El filósofo francés Rémi Brague visitó recientemente Madrid para impartir una conferencia en el marco del Foro Neos titulada «¿Por qué el hombre occidental se odia a sí mismo?». En ella encontramos sugerentes reflexiones:
«¿Se ama a sí mismo el hombre moderno? Amar a algo significa querer que el objeto del amor sea, exista, sea lo que es. Es decir, amar lo que hace que sea. Yo prefiero decir que se estima, que se interesa por sí mismo.
Tiene el hombre posmoderno el sueño imposible de una autodeterminación radical… Ama lo que quisiera ser, odia lo que es.
El “odio a sí mismo” del hombre occidental de hoy es un odio indirecto o, mejor dicho, por sustitución. Odia el hombre de la elite occidental todo lo que viene de fuera y que lo determina. Hay determinaciones culturales como los padres y el ambiente social, el país con su idioma, su cultura y su historia, etc. Hay también determinaciones naturales como el sexo o la edad, hasta el hecho fundamental de pertenecer a la especie humana.
[…] Quisiera añadir algo, especificar el tipo de odio de que se trata. Podemos odiar varios tipos de cosas, a varios grupos de gente, y sobre todo por varias causas. Lo mismo se puede decir del odio a sí mismo. También tiene varias formas. Podemos odiar porque estamos celosos, indignados o envidiosos. Según mi parecer, el odio a sí mismo que se encuentra en el hombre occidental de hoy es manifestación de envidia.
La envidia constituye una forma de odio, y el odio busca la destrucción de lo que odia. Lo que se podría llamar la “auto-envidia” trae consigo el deseo de autodestrucción. La autodestrucción constituye la forma más perfecta de la autodeterminación. El proyecto de la autodeterminación del hombre por sí mismo trae consigo el deseo de suicidio.
[…] El odio a sí mismo del hombre occidental no tiene por objeto el individuo en su núcleo fundamental, sino más bien todo lo que lo determina desde afuera. Ahora bien, basta sustituir el suicidio del individuo por la destrucción del país en donde vive, de la civilización que le ha traído sus tesoros morales y culturales o, en un horizonte lejano, la extinción de la especie humana. El individuo puede contribuir a dichas destrucciones del país, de la cultura, de la humanidad. Lo hace por las ideas que difunde y por los actos que realiza o que rehúsa en poner. Lo hace mientras que se ahorra la pena de matarse a sí mismo. Y además sigue disfrutando de los bienes de la paz social en su país, de las riquezas de la cultura que ha heredado, y, debajo de todo eso, sencillamente de su pertenencia a la especie humana.
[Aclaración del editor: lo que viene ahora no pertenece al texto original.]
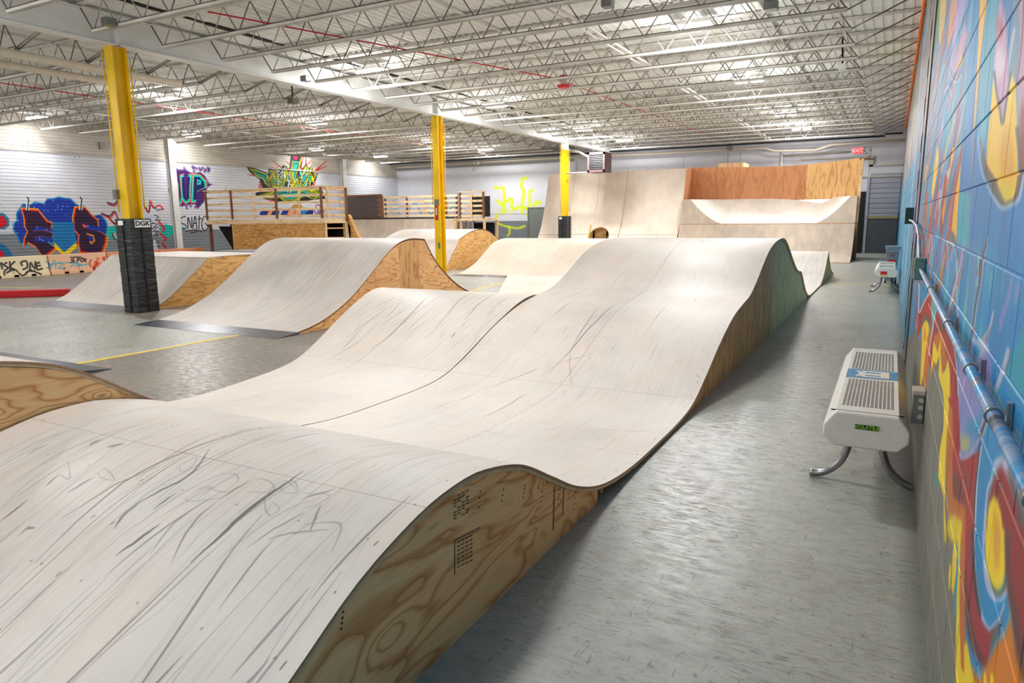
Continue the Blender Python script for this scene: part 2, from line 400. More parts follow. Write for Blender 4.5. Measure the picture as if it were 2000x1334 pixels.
P([(430,900),(520,870),(600,900),(690,780),(745,860),(740,1050),(690,1334),(690,1500),(560,1560),(440,1600),(440,1334)], (158,150,200), 12, .95, k3)
P([(680,1334),(740,1100),(800,1180),(740,1334)], (100,160,190), 8, .8, k3)
S([(525,860),(505,1000),(480,1150),(475,1165),(495,1040),(530,880)], 2, WHT, 1.5, .95, k3)
S([(425,180),(420,280),(430,390),(440,560),(435,720)], 2, (190,190,214), 1.5, .9, k3)
S([(415,370),(405,420),(430,540),(445,570)], [2,4,4,2], (80,80,110), 2, .9, k3)
# grey dado under the flames
P([(-120,600),(60,560),(60,700),(170,560),(200,840),(250,700),(330,840),(350,1000),(345,1334),(335,1560),(300,1900),(330,2350),(420,2560),(400,3200),(480,4200),(-160,4200),(-160,600)], GRY, 4, 1, k3)
for i in range(50):
    x = rng.uniform(1790, 1850); y = rng.uniform(700, 1300)
    S([(x, y), (x+3, y+80)], [1, rng.uniform(2, 7)], (int(rng.uniform(96,140)),)*2+(int(rng.uniform(88,124)),), 5, .4)
# red and orange flames
P([(55,700),(62,450),(100,330),(165,235),(188,240),(185,560),(165,490),(130,440),(100,520),(75,620)], (176,82,74), 3, 1, k3)
P([(70,640),(130,430),(165,470),(182,560),(150,510),(110,530)], (96,70,60), 5, .8, k3)
P([(130,500),(100,560),(95,800),(78,1090),(90,1120),(110,1000),(140,760),(165,600),(155,520)], (250,206,50), 3, 1, k3)
P([(120,560),(108,700),(135,700),(140,600)], (236,150,50), 4, .8, k3)
S([(165,640),(150,800),(130,1000),(115,1200)], [6,8,8,5], ORG, 5, .85, k3)
P([(160,840),(215,500),(260,330),(300,380),(345,500),(390,720),(420,950),(432,1100),(438,1340),(450,1560),(470,1900),(520,2300),(560,2560),(470,2560),(395,2100),(350,1700),(340,1334),(335,1000),(300,860),(240,620),(210,760),(180,1000)], (172,78,72), 3, 1, k3)
P([(250,500),(215,600),(330,620),(300,520)], (110,70,64), 8, .85, k3)
P([(215,640),(190,900),(165,1100),(200,960),(255,820),(290,1000),(345,860),(350,900),(380,1334),(395,1700),(340,1800),(330,1500),(340,1300),(350,1100),(310,700),(270,600)], (206,122,60), 5, .95, k3)
P([(205,690),(190,870),(175,1010),(205,880),(230,920),(262,830),(252,1020),(290,1160),(300,1240),(330,1280),(330,1450),(352,1334),(360,1000),(340,860),(318,960),(285,1000),(270,800),(275,660),(245,800)], YEL, 3, 1, k3)
P([(330,1280),(305,1334),(298,1560),(345,1560),(355,1334)], YEL, 4, .9, k3)
S([(435,560),(412,900),(425,1334),(440,1600)], [3,4,5,4], (110,54,54), 3, .8, k3)
S([(375,600),(405,800),(430,1050),(438,1334)], 2, (206,196,216), 2, .9, k3)
S([(245,330),(205,540),(165,800),(175,830)], 2, WHT, 1.5, .9, k3)
P([(70,160),(150,160),(160,240),(110,330),(72,420)], (70,150,200), 3, .9, k3)
S([(72,160),(70,430),(120,330),(185,220)], 2.4, WHT, 1.5, .9, k3)
P([(190,160),(240,180),(235,330),(200,560),(185,460)], (120,190,180), 4, .8, k3)
# crop 4: tongue, lavender pocket, blue bow
P([(320,-20),(440,-20),(455,560),(620,480),(640,430),(600,700),(595,1334),(500,1334),(515,980),(450,1000),(380,900),(390,500),(385,100)], (166,76,76), 4, 1, k4)
P([(440,-20),(700,-20),(640,240),(610,320),(560,430),(500,490),(465,490)], (150,156,206), 8, .95, k4)
P([(520,200),(620,160),(690,0),(640,260),(600,340),(500,330)], (80,160,196), 10, .8, k4)
P([(455,330),(520,360),(560,400),(510,480),(462,470)], (190,184,120), 10, .9, k4)
S([(455,480),(465,540),(530,520),(590,440),(640,350)], [3,7,7,6,4], (186,170,206), 4, .95, k4)
S([(630,320),(680,170),(740,60)], 1.8, WHT, 1, .9, k4)
S([(650,370),(700,230),(755,90)], 1.8, WHT, 1, .9, k4)
S([(636,350),(690,200),(748,70)], [6,5,4], (76,60,60), 2, .95, k4)
P([(760,100),(860,40),(1100,-100),(1100,900),(1000,800),(930,620),(850,545),(790,560),(755,640),(700,780),(690,1000),(690,1334),(590,1334),(605,1000),(640,560),(660,400)], (44,140,196), 3, 1, k4)
S([(880,340),(860,560),(830,700),(820,830)], [1.5,2.5,4,2], (30,60,110), 2, .8, k4)
S([(655,430),(625,640),(605,900),(588,1334)], 3, (200,206,226), 2, .95, k4)
S([(640,390),(615,640),(590,900),(578,1334)], 3, (60,48,52), 2, .9, k4)
P([(380,700),(540,700),(530,960),(450,980),(390,930)], (104,62,58), 12, .7, k4)
S([(420,600),(480,780),(530,980)], 2, (224,84,74), 2, .8, k4)
S([(545,1000),(530,1150),(505,1334)], [3,6,5], (176,50,46), 3, .8, k4)
P([(300,-20),(345,-20),(350,100),(330,330),(315,620),(310,1000),(330,1334),(300,1334),(300,900),(250,720),(262,480),(300,260)], YEL, 4, 1, k4)
P([(350,60),(385,120),(380,500),(385,900),(500,1000),(510,1334),(450,1334),(460,1150),(420,1100),(380,1150),(330,1050),(318,700),(330,350)], (204,118,58), 5, .95, k4)
P([(340,1120),(330,1240),(380,1334),(460,1334),(475,1130),(410,1080),(370,1080)], YEL, 6, .9, k4)
S([(238,670),(228,760),(225,820)], [3,6,2], (70,150,170), 4, .8, k4)
P([(700,1060),(760,1000),(720,1334),(740,900),(790,900),(840,1100),(860,1334),(690,1334)], YEL, 4, .95, k4)
# ring with a yellow heart, low on the wall
P([(820,560),(760,660),(720,800),(690,1000),(685,1334),(660,1334),(680,1000),(745,690),(770,580)], (196,204,226), 3, .9, k4)
S([(752,720),(705,860),(690,1100),(680,1334)], 3, (196,200,226), 2, .95, k4)
P([(800,620),(900,600),(1000,900),(1100,1200),(1100,1600),(760,1600),(700,1334),(720,900),(760,760)], (150,66,66), 6, 1, k4)
S([(770,640),(830,560),(880,600),(940,740),(1010,950),(1080,1200)], [10,16,18,16,14,14], (196,202,224), 6, .95, k4)
S([(900,640),(960,850),(1020,1050),(1070,1300)], [6,12,16,16], (76,66,68), 7, .85, k4)
S([(830,700),(820,820),(790,900)], [3,5,2], (90,30,40), 3, .8, k4)
P([(765,890),(720,960),(700,1150),(690,1334),(690,1400),(860,1400),(860,1334),(830,1060),(800,920)], (60,54,48), 5, .9, k4)
P([(660,-20),(830,-20),(838,120),(832,330),(810,470),(760,520),(710,470),(670,350),(655,160)], (250,220,92), 5, 1, k5)
P([(765,895),(720,980),(705,1150),(695,1300),(860,1300),(835,1060),(800,930)], (250,220,92), 5, 1, k4)
P([(770,1040),(760,1200),(765,1300),(830,1300),(815,1100)], (226,160,70), 9, .7, k4)
P([(740,-20),(720,120),(740,300),(780,300),(790,60),(780,-20)], (226,160,70), 9, .7, k5)
S([(665,330),(690,440),(740,530),(790,540),(835,460),(850,330)], [4,6,8,8,6,4], (104,104,50), 4, .85, k5)
P([(560,-20),(645,-20),(640,160),(650,330),(690,480),(740,600),(800,610),(830,590),(790,720),(740,800),(690,840),(640,790),(600,640),(570,400)], (40,140,196), 2, 1, k5)
S([(560,-20),(560,200),(575,420),(605,640),(650,800),(690,850),(740,810),(790,730),(825,620)], [3,3,3,4,6,9,7,5,4], (190,198,224), 3, .95, k5)
S([(635,-20),(640,200),(665,420),(700,540),(745,600),(800,590),(845,510),(855,430)], [3,4,8,9,9,8,5,3], (198,196,224), 3, .95, k5)
P([(470,-20),(545,-20),(550,250),(575,520),(620,780),(690,880),(740,840),(700,980),(690,1130),(650,1200),(590,1100),(520,900),(480,600),(470,300)], (160,70,76), 4, .97, k5)
S([(545,-20),(548,250),(570,500),(610,740)], [5,6,7,6], (58,40,48), 4, .9, k5)
S([(475,300),(490,650),(540,950),(620,1140),(670,1180)], [4,9,14,14,8], (84,46,44), 6, .85, k5)
P([(840,470),(870,330),(830,0),(1000,-60),(1100,200),(1100,1400),(1000,1334),(930,1100),(900,860),(870,620)], (150,68,66), 7, .95, k5)
S([(850,0),(860,300),(880,520),(920,760),(960,1050),(1000,1300)], [12,12,10,12,16,20], (82,60,56), 8, .85, k5)
S([(920,30),(890,250),(865,440)], 2.5, (176,20,26), 1.5, .95, k5)
P([(700,1110),(760,980),(830,900),(870,760),(900,900),(930,1100),(990,1334),(1010,1500),(420,1500),(440,1334),(480,1100),(500,1000),(520,1180),(600,1300),(650,1200)], (222,130,54), 8, .95, k5)
P([(700,1120),(720,1000),(790,860),(830,640),(800,760),(700,900),(700,1000)], (84,66,50), 8, .85, k5)
P([(410,-20),(440,-20),(430,300),(425,600),(430,900),(470,1150),(530,1334),(600,1500),(400,1500),(390,1200),(395,900),(400,600),(415,300)], YEL, 5, .97, k5)
P([(440,0),(480,0),(470,500),(480,950),(470,1250),(440,1200),(430,900),(430,400)], (206,110,52), 4, .95, k5)
P([(465,1000),(490,960),(530,1200),(560,1334),(470,1334)], YEL, 4, .95, k5)
P([(640,1250),(660,1230),(680,1500),(640,1500)], YEL, 4, .95, k5)
P([(700,1250),(725,1250),(725,1500),(695,1500)], YEL, 4, .95, k5)
P([(380,60),(400,160),(400,330),(370,560),(355,480),(365,200)], YEL, 3, .97, k5)
P([(340,270),(355,300),(345,500),(330,520),(330,380)], YEL, 3, .95, k5)
P([(150,0),(330,0),(300,600),(390,1400),(170,1400),(130,700)], (116,118,110), 18, .5, k5)
# far length of the wall: pilaster band, then narrow drips of every colour
def strip(y0, y1, z0, z1, c, soft=2, alpha=1):
    u0, u1 = cvR.fu(y0)*cvR.W, cvR.fu(y1)*cvR.W; v0, v1 = cvR.fv(z0)*cvR.H, cvR.fv(z1)*cvR.H
    cvR.polyuv(np.array([(u0,v0),(u1,v0),(u1,v1),(u0,v1)]), c, soft, alpha)
strip(8.05, 33, -.1, 5.1, (150,146,146), 1)
strip(9.3, 33, -.1, 2.4, (74,152,186), 6, .95)
strip(7.95, 8.06, -.1, 5.1, (60,44,40), 1, .8)
strip(8.15, 9.3, -.1, 1.3, (92,88,94), 3, .9)
strip(8.2, 8.7, 1.5, 4.2, (196,110,60), 5, .55)
strip(8.2, 9.8, 1.2, 2.4, (104,90,150), 6, .6)
for i in range(260):
    y = 8.3*math.exp(rng.uniform(0, 1.35)); h = rng.uniform(.2, 1.8); z = rng.uniform(-.2, 5.0)
    c = [(176,172,170),(120,104,86),(200,200,210),(150,120,96),(92,84,80),(70,120,160),(196,190,200),(150,140,190),(214,190,90),(60,130,170),(110,140,120),(120,110,150)][rng.randint(12)]
    if z < 2.2: c = [(74,160,196),(60,140,180),(130,140,190),(120,180,200),(150,130,180),(96,150,180),(190,190,210)][rng.randint(7)]
    strip(y, y*rng.uniform(1.01, 1.035), z, z+h, c, 2, .75)
for y, z0, z1, c in ((17.5,2.6,4.7,(226,214,70)),(24,1.5,3.6,(232,180,110)),(15,3.2,4.9,(60,60,70)),(12.0,.2,2.6,(200,204,220)),(11,3.6,5,(90,70,60)),(27,.3,2.2,(180,180,190))):
    strip(y, y*1.03, z0, z1, c, 1, .95)
for i in range(60):     # grime and chips along the foot and over the whole wall
    x = rng.uniform(.9, 9); z = rng.uniform(0, .5); strip(x, x*1.01, z, z+rng.uniform(.03,.25), (88,80,70), 2, .35)
IM_R = cvR.image('aisle_mural')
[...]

[…] La raíz última de la envidia de sí mismo se halla en una cosmovisión total. Es la cosmovisión según la cual todos los factores que me hacen ser lo que soy son el producto fortuito de causas ciegas fortuitamente reunidas, y nada más. Una cosmovisión que prescinde de la referencia a una Razón creadora y benévola—el Logos divino del prólogo del Evangelio de Juan—produce necesariamente la envidia de sí, el odio de sí, y el deseo de autodestrucción.
Ya han subrayado varios pensadores que la supuesta “muerte de Dios” tiene por consecuencia lógica inevitable la muerte del hombre. Y no una muerte metafórica, solo capaz de dar un agradable escalofrío a los intelectuales chic, sino, a largo plazo, una extinción muy concreta.
Si podemos salir bien de ese peligro mortal, tenemos que recobrar una visión positiva de lo que nos constituye y aceptarlo con gratitud, es decir recuperar la fe en un amor providente, la fe en la creación. La fe no es una superestructura algo nebulosa o un artículo de lujo, sino el fundamento de nuestra existencia. Lo bueno en la situación actual es que nos da la oportunidad de redescubrir la urgencia vital de la fe. Nos ha puesto el estado actual de la civilización, muy concretamente, en la situación que suponía el fin del Deuteronomio: “he puesto delante de ti hoy la vida y la muerte, a ti toca escoger la vida”».